The only travel she wanted was the drive from Kap to the family cottage at Remi Lake. On the way, she and Ernie would often pick up hitchhikers, who would be stuffed into the back of the car with a large, panting St. Bernard named Duke and peppered with questions. The traveller would be abruptly ejected 20 kilometres down the road in Moonbeam at their turnoff to the cottage. Wee Wee would tell you later that day, "We met the most interesting fellow from Moose Jaw this morning."

She baked bread every Friday for her children, her grandchildren, and the priest. I was often sent on the bread deliveries with my dad. It would be -30 outside, but the butter would still be melting on top of the hot bread, and inside the car it smelled like heaven.

Wee Wee loved summers at the cottage. The highlight was picking berries with her grandchildren at the side of a dirt road in a forest full of hungry bears. She would have a red kerchief on her head and a Planters Peanuts can tied around her waist, so she could pick faster using both hands, yelling: "Pick clean! No leaves!"

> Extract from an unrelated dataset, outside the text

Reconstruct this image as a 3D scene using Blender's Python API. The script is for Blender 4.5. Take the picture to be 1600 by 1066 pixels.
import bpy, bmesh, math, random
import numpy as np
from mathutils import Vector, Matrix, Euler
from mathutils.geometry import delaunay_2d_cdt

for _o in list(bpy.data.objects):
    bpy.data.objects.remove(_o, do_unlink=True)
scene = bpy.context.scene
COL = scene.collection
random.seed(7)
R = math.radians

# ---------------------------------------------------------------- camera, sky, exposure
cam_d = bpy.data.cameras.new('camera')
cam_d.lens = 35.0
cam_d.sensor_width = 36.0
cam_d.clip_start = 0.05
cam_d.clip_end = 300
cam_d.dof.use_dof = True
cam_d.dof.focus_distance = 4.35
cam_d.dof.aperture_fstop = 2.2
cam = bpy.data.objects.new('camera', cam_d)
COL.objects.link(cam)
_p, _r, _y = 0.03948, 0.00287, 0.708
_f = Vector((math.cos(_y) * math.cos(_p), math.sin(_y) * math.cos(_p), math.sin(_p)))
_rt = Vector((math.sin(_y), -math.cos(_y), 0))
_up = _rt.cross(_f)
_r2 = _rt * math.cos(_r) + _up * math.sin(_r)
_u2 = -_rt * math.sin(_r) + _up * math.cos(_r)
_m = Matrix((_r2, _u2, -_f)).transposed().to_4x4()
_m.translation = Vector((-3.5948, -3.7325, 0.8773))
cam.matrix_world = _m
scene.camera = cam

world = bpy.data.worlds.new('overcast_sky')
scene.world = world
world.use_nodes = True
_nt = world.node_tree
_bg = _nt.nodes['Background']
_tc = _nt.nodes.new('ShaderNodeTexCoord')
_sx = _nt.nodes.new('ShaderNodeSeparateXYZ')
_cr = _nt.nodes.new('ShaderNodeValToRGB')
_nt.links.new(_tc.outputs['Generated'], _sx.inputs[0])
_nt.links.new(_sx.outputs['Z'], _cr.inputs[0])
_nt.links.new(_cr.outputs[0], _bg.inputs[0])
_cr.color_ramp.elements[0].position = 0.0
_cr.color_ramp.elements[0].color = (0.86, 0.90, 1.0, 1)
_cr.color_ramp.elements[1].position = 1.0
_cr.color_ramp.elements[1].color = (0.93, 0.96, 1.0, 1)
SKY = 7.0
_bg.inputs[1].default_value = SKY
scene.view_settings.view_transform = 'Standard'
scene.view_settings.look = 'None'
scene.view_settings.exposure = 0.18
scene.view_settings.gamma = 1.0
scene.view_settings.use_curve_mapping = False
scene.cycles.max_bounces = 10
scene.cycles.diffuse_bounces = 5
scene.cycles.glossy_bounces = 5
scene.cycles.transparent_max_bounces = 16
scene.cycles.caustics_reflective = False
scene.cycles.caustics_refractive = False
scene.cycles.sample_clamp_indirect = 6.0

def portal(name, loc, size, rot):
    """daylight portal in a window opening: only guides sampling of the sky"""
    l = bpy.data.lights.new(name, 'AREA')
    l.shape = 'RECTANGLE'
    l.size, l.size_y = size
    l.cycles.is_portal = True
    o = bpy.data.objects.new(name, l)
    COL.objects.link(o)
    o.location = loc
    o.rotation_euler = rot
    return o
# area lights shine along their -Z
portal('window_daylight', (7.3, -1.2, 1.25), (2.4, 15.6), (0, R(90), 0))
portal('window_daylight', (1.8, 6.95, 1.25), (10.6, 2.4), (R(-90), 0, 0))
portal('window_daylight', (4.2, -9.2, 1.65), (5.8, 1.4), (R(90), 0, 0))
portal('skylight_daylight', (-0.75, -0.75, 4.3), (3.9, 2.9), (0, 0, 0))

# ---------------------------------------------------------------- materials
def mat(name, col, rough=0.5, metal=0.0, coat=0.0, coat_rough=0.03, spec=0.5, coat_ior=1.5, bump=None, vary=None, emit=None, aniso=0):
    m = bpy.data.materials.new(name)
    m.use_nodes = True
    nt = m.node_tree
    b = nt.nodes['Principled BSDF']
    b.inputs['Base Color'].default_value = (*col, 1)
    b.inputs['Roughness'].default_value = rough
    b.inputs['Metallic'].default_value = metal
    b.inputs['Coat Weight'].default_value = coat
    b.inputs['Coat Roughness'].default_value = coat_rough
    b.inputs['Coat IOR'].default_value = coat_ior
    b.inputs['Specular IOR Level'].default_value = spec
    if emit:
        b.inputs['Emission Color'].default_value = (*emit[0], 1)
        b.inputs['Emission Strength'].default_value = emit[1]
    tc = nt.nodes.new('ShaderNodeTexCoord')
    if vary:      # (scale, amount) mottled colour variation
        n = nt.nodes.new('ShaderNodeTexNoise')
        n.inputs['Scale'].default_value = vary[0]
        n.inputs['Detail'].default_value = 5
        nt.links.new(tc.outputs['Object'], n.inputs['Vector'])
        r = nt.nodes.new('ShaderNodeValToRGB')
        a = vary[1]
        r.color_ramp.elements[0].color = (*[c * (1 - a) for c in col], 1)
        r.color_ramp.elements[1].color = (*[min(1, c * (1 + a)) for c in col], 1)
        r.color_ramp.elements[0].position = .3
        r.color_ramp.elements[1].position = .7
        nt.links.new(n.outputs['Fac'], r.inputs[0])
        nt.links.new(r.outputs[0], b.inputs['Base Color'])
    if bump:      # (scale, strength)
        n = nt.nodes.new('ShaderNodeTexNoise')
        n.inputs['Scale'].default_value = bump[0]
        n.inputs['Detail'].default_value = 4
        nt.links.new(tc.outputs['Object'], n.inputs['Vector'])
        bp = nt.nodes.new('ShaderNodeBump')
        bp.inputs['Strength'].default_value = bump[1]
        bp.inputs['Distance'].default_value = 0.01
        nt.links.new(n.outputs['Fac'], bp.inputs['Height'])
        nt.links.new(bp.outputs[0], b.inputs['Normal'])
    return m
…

When we were still children, she would let us drive the car, smoke, shoot guns and roam freely.

She would call us "you stupid fool" when we admitted our shortcomings. Wee Wee was very opinionated and we all experienced her wrath. She would take us back eventually, but always on her terms.

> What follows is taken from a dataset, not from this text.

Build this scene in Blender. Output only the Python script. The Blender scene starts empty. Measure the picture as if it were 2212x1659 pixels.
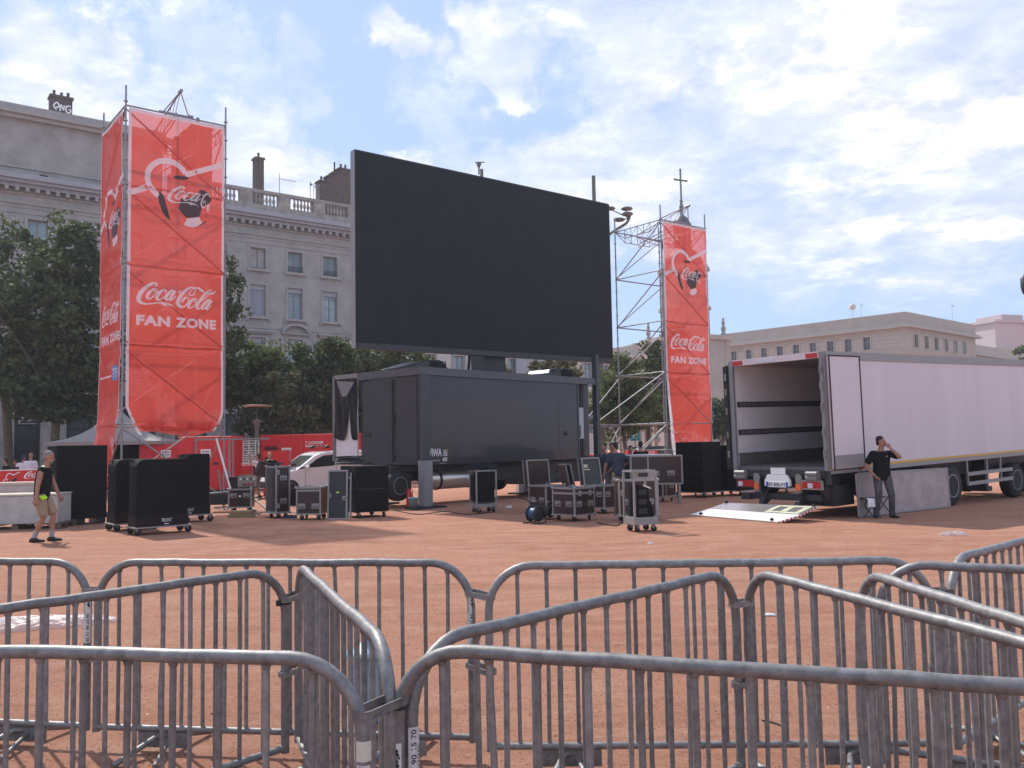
import bpy, bmesh, math, random
from math import sin, cos, pi, radians, sqrt, atan2
from mathutils import Vector, Matrix
import numpy as np
random.seed(7)
SC = bpy.context.scene
COL = SC.collection

# ------------------------------------------------------------------ camera
CAM_H = 1.7073; PITCH = .0684; ROLL = .018; FPX = 1892.24      # FPX for a 2212 px wide picture
cd = bpy.data.cameras.new('camera'); cam = bpy.data.objects.new('camera', cd); COL.objects.link(cam)
cd.sensor_width = 36; cd.lens = 36*FPX/2212; cd.clip_start = .05; cd.clip_end = 2000
fwd = Vector((0, cos(PITCH), sin(PITCH))); up0 = Vector((0, -sin(PITCH), cos(PITCH))); rt0 = Vector((1, 0, 0))
rt = rt0*cos(ROLL) - up0*sin(ROLL); up = up0*cos(ROLL) + rt0*sin(ROLL)
cam.matrix_world = Matrix(((rt.x, up.x, -fwd.x, 0), (rt.y, up.y, -fwd.y, 0), (rt.z, up.z, -fwd.z, CAM_H), (0, 0, 0, 1)))
SC.camera = cam

def ray(px, py):
    X = px-1106; Y = py-829.5
    x = X*cos(ROLL)-Y*sin(ROLL); y = X*sin(ROLL)+Y*cos(ROLL)
    return Vector((x, FPX*cos(PITCH)+y*sin(PITCH), FPX*sin(PITCH)-y*cos(PITCH)))
def G(px, py, z=0.):                       # survey helper: where the sight line meets height z
    r = ray(px, py); t = (z-CAM_H)/r.z
    return Vector((r.x*t, r.y*t, z))
def D(px, py, Y):                          # survey helper: the point on the sight line at distance Y
    r = ray(px, py); t = Y/r.y
    return Vector((r.x*t, Y, CAM_H+r.z*t))

# ------------------------------------------------------------------ sky and sun
SUN_AZ = radians(-39); SUN_EL = radians(48)
w = bpy.data.worlds.new('World'); SC.world = w; w.use_nodes = True
nt = w.node_tree; N = nt.nodes; Lk = nt.links; N.clear()
def nd(t, **k):
    n = N.new(t)
    for a, b in k.items(): setattr(n, a, b)
    return n
def mth(op, a, b=None, c=None, clamp=False):
    n = nd('ShaderNodeMath', operation=op); n.use_clamp = clamp
    for i, v in enumerate((a, b, c)):
        if v is None: continue
        if isinstance(v, (int, float)): n.inputs[i].default_value = v
        else: Lk.new(v, n.inputs[i])
    return n.outputs[0]
out = nd('ShaderNodeOutputWorld'); bg = nd('ShaderNodeBackground'); Lk.new(bg.outputs[0], out.inputs[0])
sky = nd('ShaderNodeTexSky', sky_type='NISHITA'); sky.sun_disc = False
sky.sun_elevation = SUN_EL; sky.sun_rotation = SUN_AZ; sky.air_density = .8; sky.dust_density = .45; sky.ozone_density = 2.6; sky.altitude = 200
tc = nd('ShaderNodeTexCoord'); nrm = nd('ShaderNodeVectorMath', operation='NORMALIZE'); Lk.new(tc.outputs['Generated'], nrm.inputs[0])
sep = nd('ShaderNodeSeparateXYZ'); Lk.new(nrm.outputs[0], sep.inputs[0])
den = mth('ADD', mth('MAXIMUM', sep.outputs[2], 0.0), .16)
cmb = nd('ShaderNodeCombineXYZ'); Lk.new(mth('DIVIDE', sep.outputs[0], den), cmb.inputs[0]); Lk.new(mth('DIVIDE', sep.outputs[1], den), cmb.inputs[1])
def noise(vec, scale, detail, rough, dist=0., off=(0, 0, 0)):
    mp = nd('ShaderNodeMapping'); mp.inputs['Location'].default_value = off; Lk.new(vec, mp.inputs[0])
    n = nd('ShaderNodeTexNoise'); n.inputs['Scale'].default_value = scale; n.inputs['Detail'].default_value = detail
    n.inputs['Roughness'].default_value = rough; n.inputs['Distortion'].default_value = dist; Lk.new(mp.outputs[0], n.inputs['Vector'])
    return n.outputs[0]
# where the cloud banks stand (direction by survey px, angular radius px, weight)
BANKS = [(40,190,150,1.0),(230,205,130,.9),(380,215,90,.75),(430,10,70,.5),(448,100,60,.42),(545,185,70,.5),(650,150,80,.55),(870,155,70,.75),
         (1055,95,100,.8),(1000,165,60,.6),(560,370,130,1.0),(700,400,110,1.0),(840,400,90,.8),(300,300,110,.9),(120,270,160,1.0),(1260,60,120,.8),(1390,130,140,.95),(1330,340,150,.8),(1230,400,140,.9),(1060,370,90,.7),(1450,480,130,.8),
         (1750,120,300,1.0),(2050,260,380,1.0),(1850,420,260,.75),(1550,440,200,.65),(1990,520,200,.55),(940,300,90,.45),(1150,10,90,.6),(1600,230,160,.6),(2400,100,500,1.0)]
wn = nd('ShaderNodeTexNoise'); wn.inputs['Scale'].default_value = 9.; wn.inputs['Detail'].default_value = 6; wn.inputs['Roughness'].default_value = .6; Lk.new(nrm.outputs[0], wn.inputs['Vector'])
wo = nd('ShaderNodeVectorMath', operation='SUBTRACT'); Lk.new(wn.outputs['Color'], wo.inputs[0]); wo.inputs[1].default_value = (.5, .5, .5)
ws = nd('ShaderNodeVectorMath', operation='SCALE'); Lk.new(wo.outputs[0], ws.inputs[0]); ws.inputs['Scale'].default_value = .26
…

Wee Wee loved watching hockey. She would jump off the sofa and run toward the television on an exciting play, as if that would somehow spur the Habs forward to win yet another Stanley Cup.

Two years ago, her grandson Dean cajoled Ron MacLean and Don Cherry to call her for a chat from the Air Canada Lounge in Toronto. Neither could believe her age, and Cherry remarked: "She missed her calling as an NHL scout." I know she died of old age, but I'm blaming NHL Commissioner Gary Bettman.

For more than 25 years, I spoke to Wee Wee every day, as did my sister and cousins. She was always the hub of family gossip and the local news source of the North. I've dialled that 705 number thousands of times. I will never dial it again, even to check if it's been disconnected, because I know she won't answer.

Mona Skuterud is Winnifred's granddaughter.